Andreï Medvedev assure avoir eu sur lui plusieurs clés USB au moment de sa fuite en Norvège. « Ce qu’il a à dire est intéressant parce qu’on n’a pas beaucoup de témoignages directs de soldats de Wagner mais deux nuances s’imposent », décrypte Tor Bukkvoll.

« D’abord, la brutalité de Wagner est notoire depuis longtemps, avant même le conflit en Ukraine, comme en Syrie où le groupe a tué des prisonniers », remarque le chercheur. « Et Medvedev semble avoir été à un échelon assez bas de l’organisation et il est donc improbable qu’il fasse des révélations sur ce qui se passe aux échelons supérieurs ».

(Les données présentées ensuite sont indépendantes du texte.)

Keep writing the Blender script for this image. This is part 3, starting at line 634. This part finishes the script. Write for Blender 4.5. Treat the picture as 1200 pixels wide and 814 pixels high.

L’articulation exacte de Wagner, fondé en 2014, avec l’armée russe reste un sujet d’interrogations, de nombreux observateurs disant voir des tensions entre les deux forces sur fond d’ambitions politiques prêtées au dirigeant de ce groupe paramilitaire, l’homme d’affaires Evguéni Prigojine.

Dans tous les cas, l’avocat d’Andreï Medvedev a assuré que ce dernier a emporté avec lui des preuves de crimes de guerre commis en Ukraine et qu’il avait l’intention de partager ces informations avec des groupes enquêtant sur ces allégations.